A bound reservoir with wells producing at constant rate will exhibit pseudosteady-state behavior after the end of typically short-lived infinite-acting and transition flow periods. This study develops a new approach for directly calculating pseudosteady-state flow behavior without solving the full time-dependent form of the diffusivity equation. This approach can be applied to the linearized forms of the diffusivity equation for either single-phase liquid or gas flow. A finite-element method is used that allows for spatially dependent reservoir properties, complex reservoir geometries, and multiple wells. The first part of this paper presents a verification of the approach by comparing results for some regularly shaped systems against full-transient solutions reported in the literature.

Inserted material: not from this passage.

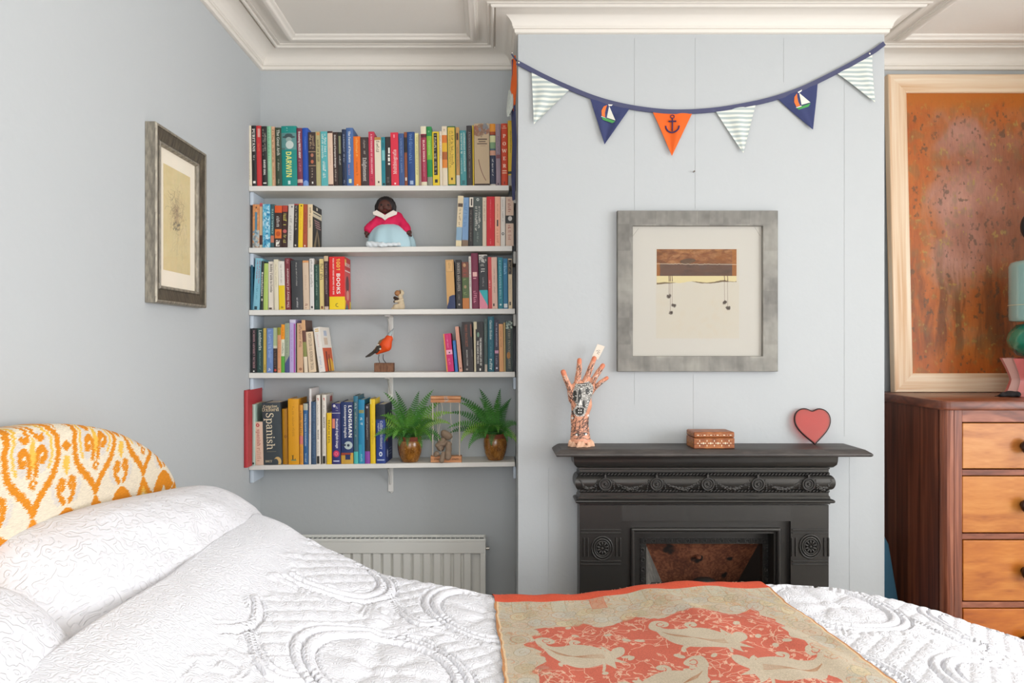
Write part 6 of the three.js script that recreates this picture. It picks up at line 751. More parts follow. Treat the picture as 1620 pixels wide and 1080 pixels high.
// ------------------------------------------------------------------ bunting
{
  const Zw = ZC - 0.006, t = thing('bunting', 'nautical pennant bunting strung along the chimney breast on navy tape', 'bunting', [(CL + CR) / 2, 2.35, -ZC]);
  const P = (x, y, Z = Zw) => V(px(x, Z), py(y, Z), -Z);
  const line = [[818, 99], [861, 121.5], [902, 140], [943, 156], [983.7, 167], [1032.6, 174.8], [1073, 177.2], [1130, 174], [1187, 164.8], [1228, 154.8], [1269, 140.2], [1309.6, 120.8], [1350, 99.8], [1383, 80.5], [1398.5, 69]].map(([x, y]) => P(x, y));
  const cv = new THREE.CatmullRomCurve3(line), tapeW = 0.0085;
  const tape = sheet(120, 1, (u, v) => { const p = cv.getPoint(u), d = cv.getTangent(u); return V(p.x - d.y * (v - 0.5) * 2 * tapeW, p.y + d.x * (v - 0.5) * 2 * tapeW, p.z + 0.004); }), tape2 = sheet(120, 1, (u, v) => { const p = cv.getPoint(u), d = cv.getTangent(u); return V(p.x + d.y * (v - 0.5) * 2 * tapeW, p.y - d.x * (v - 0.5) * 2 * tapeW, p.z - 0.001); });
  const navy = '#39406a', mTape = M('#50526e', 0.9), mPin = M('#d8d4cc', 0.25, { metalness: 0.9 });
  partW('tape', [tape, tape2], mTape, t);
  const stripe = canvas(256, 256, (c, w, h) => { c.fillStyle = '#e6e8dc'; c.fillRect(0, 0, w, h); for (let k = 0; k < 11; k++) { c.fillStyle = '#b2bdba'; c.fillRect(0, k * h / 11, w, h / 22); } });
  const plainNavy = canvas(64, 64, (c, w, h) => { c.fillStyle = navy; c.fillRect(0, 0, w, h); }), plainOr = canvas(64, 64, (c, w, h) => { c.fillStyle = '#e8651f'; c.fillRect(0, 0, w, h); });
  const mStripe = M('#ffffff', 0.9, { map: stripe }), mNavy = M('#ffffff', 0.85, { map: plainNavy }), mOr = M('#ffffff', 0.85, { map: plainOr });
  const pennant = (a, b, tip, m, seed, zs = 0.003) => {
    const A = P(...a), B = P(...b), C = P(...tip), at = (u, v, lift) => { const p = A.clone().lerp(B, u).lerp(C, v), wv = 0.008 * Math.sin(u * 5 + seed) * v * (1 - v) + 0.0065 * Math.sin((u - 0.5) * 9 + seed * 2) * (1 - v) * smooth(0, 0.4, v) + 0.004 * v; p.z += zs * 0.2 + Math.max(0, wv + 0.003) + lift; return p; };
    const g = sheet(18, 22, (u, v) => at(u, v * 0.995, 0), (u, v, p) => [(p.x - A.x) / (B.x - A.x), ((p.y - C.y) / (Math.max(A.y, B.y) - C.y))]), g2 = sheet(18, 22, (u, v) => at(1 - u, v * 0.995, -0.0012));
    const ix = g.index.array; for (let i = 0; i < ix.length; i += 3) { const q = ix[i]; ix[i] = ix[i + 1]; ix[i + 1] = q; } g.computeVertexNormals();
    return [partW('pennant', [g, g2], m, t), at];
  };
  const patch = (at, par, shapes) => { for (const [name, pts, col] of shapes) { const f = pts.map(([x, y]) => at(x, y, 0.0014)); const n = f.length, c = f.reduce((s, p) => s.add(p), V(0, 0, 0)).multiplyScalar(1 / n), pos = []; for (let i = 0; i < n; i++) { const q = f[i], w = f[(i + 1) % n]; pos.push(c.x, c.y, c.z + 0.0004, w.x, w.y, w.z, q.x, q.y, q.z); pos.push(q.x, q.y, q.z, w.x, w.y, w.z, w.x, w.y, w.z - 0.0013, q.x, q.y, q.z, w.x, w.y, w.z - 0.0013, q.x, q.y, q.z - 0.0013); } const g = new THREE.BufferGeometry(); g.setAttribute('position', new THREE.Float32BufferAttribute(pos, 3)); g.computeVertexNormals(); partW(name, [g], M(col, 0.9), par); } };
  // uv inside a pennant: u along the tape, v towards the tip; q() turns (x, y) of the drawing, y down from the tape, into it
  const q = (x, y) => [y >= 0.98 ? 0.5 : clamp((x - 0.5 * y) / (1 - y)), y];
  const boat = (at, par, sk) => { const S = (L) => L.map(([x, y]) => q(x + sk * (y - 0.25), y)); patch(at, par, [
    ['sail', S([[0.44, 0.08], [0.36, 0.14], [0.32, 0.25], [0.34, 0.37], [0.43, 0.375], [0.41, 0.28], [0.42, 0.17]]), '#ef7a3c'], ['sail', S([[0.49, 0.09], [0.47, 0.37], [0.68, 0.39]]), '#e6e3d6'], ['flag', S([[0.46, 0.06], [0.57, 0.04], [0.55, 0.075], [0.48, 0.09]]), '#efe9e0'],
    ['hull', S([[0.34, 0.395], [0.68, 0.41], [0.62, 0.465], [0.38, 0.455]]), '#4f9a55'], ['rim', S([[0.33, 0.38], [0.46, 0.385], [0.46, 0.405], [0.34, 0.40]]), '#f0ece4']]); };
  pennant([841, 113], [901.5, 141.5], [844.4, 197.6], mStripe, 1);
  { const [m, at] = pennant([932.8, 153.8], [997, 170.5], [956, 229], mNavy, 2); boat(at, m, 0.0); }
  { const [m, at] = pennant([1031.4, 175.5], [1095.7, 177.5], [1062.3, 247.3], mOr, 3);
    const an = []; const Aq = (x, y) => at(...q(x, y), 0.0022); const tb = (L, r) => tube(L.map(([x, y]) => Aq(x, y)), r, 14, 5);
    an.push(tb([[0.5, 0.15], [0.5, 0.30], [0.5, 0.44]], 0.0026), tb([[0.41, 0.225], [0.5, 0.225], [0.59, 0.225]], 0.003), tb([[0.34, 0.33], [0.36, 0.40], [0.43, 0.46], [0.5, 0.475], [0.57, 0.46], [0.64, 0.40], [0.66, 0.33]], 0.0032), tube([0, 1, 2, 3, 4, 5].map((k) => Aq(0.5 + 0.045 * Math.sin(k * 1.05), 0.12 - 0.035 * Math.cos(k * 1.05))), 0.0015, 18, 5, true)); partW('anchor', an, M('#43305a', 0.9), m); }
  pennant([1130, 173.5], [1195.5, 163.5], [1175, 243], mStripe, 4);
  { const [m, at] = pennant([1228, 154.8], [1293.3, 129.5], [1285, 205.7], mNavy, 5); boat(at, m, -0.12); }
  pennant([1321.8, 115], [1378.9, 84], [1383, 163], mStripe, 6);
  partW('drawing_pin', [ball(0.004, line[0].x + 0.006, line[0].y - 0.002, -Zw + 0.006, 1, 1, 0.5), ball(0.004, line[13].x - 0.02, line[13].y - 0.012, -Zw + 0.006, 1, 1, 0.5)], mPin, t);
  // the loose end of the string hangs down the side of the chimney breast, in the alcove
  const side = (name, pts, m) => { const g = sheet(pts.length - 1, 6, (u, v) => { const p = pts[Math.round(u * (pts.length - 1))]; return V(lerp(p[0], p[1], v) + 0.003 * Math.sin(v * 6 + u * 5), p[2], -lerp(p[3], p[4], v)); }); const g2 = g.clone(); g2.translate(0.0009, 0, 0); partW(name, [g, g2], m, t); };
  const Zs = 2.87, s = (x) => px(x, Zs), yy = (y) => py(y, Zs);
  partW('tape', [tube([V(s(809.5), yy(84), -Zs - 0.01), V(s(814), yy(92), -Zs), V(s(817), yy(98), -2.856)], 0.003, 8, 5), tube([V(s(811), yy(90), -2.90), V(s(812), yy(170), -2.93), V(s(813), yy(300), -2.95)], 0.003, 8, 5)], mTape, t);
  side('pennant', [[s(809.5), s(815.5), yy(88), 2.91, 2.865], [s(809), s(816), yy(110), 2.92, 2.865], [s(807), s(816.5), yy(135), 2.93, 2.87], [s(810), s(816), yy(160), 2.92, 2.88], [s(814), s(816), yy(172), 2.90, 2.89]], mOr);
  side('pennant', [[s(805), s(812), yy(132), 2.95, 2.90], [s(801.5), s(811), yy(152), 2.96, 2.90], [s(802), s(812), yy(166), 2.95, 2.90], [s(804), s(808), yy(176), 2.94, 2.91]], mStripe);
  side('pennant', [[s(809.5), s(815.5), yy(164), 2.95, 2.88], [s(810), s(816), yy(220), 2.96, 2.88], [s(810), s(816), yy(270), 2.96, 2.88], [s(812.5), s(816), yy(312), 2.94, 2.89]], mNavy);
  partW('drawing_pin', [ball(0.004, s(810), yy(83), -Zs - 0.005)], mPin, t);
}
{ const Z = ZC, n = thing('nail', 'tiny dark nail in the bare chimney wall above the silver frame', 'nail', [px(1097, Z), py(272, Z), -Z]); part('shank', [new THREE.CylinderGeometry(0.0016, 0.0016, 0.014, 8).rotateX(Math.PI / 2).translate(0, 0, 0.005)], M('#6a625c', 0.4, { metalness: 0.8 }), n); part('head', [new THREE.CylinderGeometry(0.0032, 0.0032, 0.0015, 12).rotateX(Math.PI / 2).translate(0, 0, 0.0127)], M('#6a625c', 0.4, { metalness: 0.8 }), n); }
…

For the simulation of field-scale problems with multiple wells of differing production rates, a well model based on a near-wellbore approximation of the pseudopressure distribution during pseudosteady-state is introduced to reduce the concentration of elements near wells. The second part of the paper demonstrates application of the direct pseudosteady-state concept to actual reservoir problems. To account for rate changes during extended production periods, the pseudosteady-state equation was solved successively for each flow period and combined with an overall reservoir material balance analysis.
Results from this study show that this approach provides a fast and accurate method for modeling the long-time behavior of various types of reservoirs under depletion conditions. The approach is particularly applicable to single-phase volumetric gas reservoirs.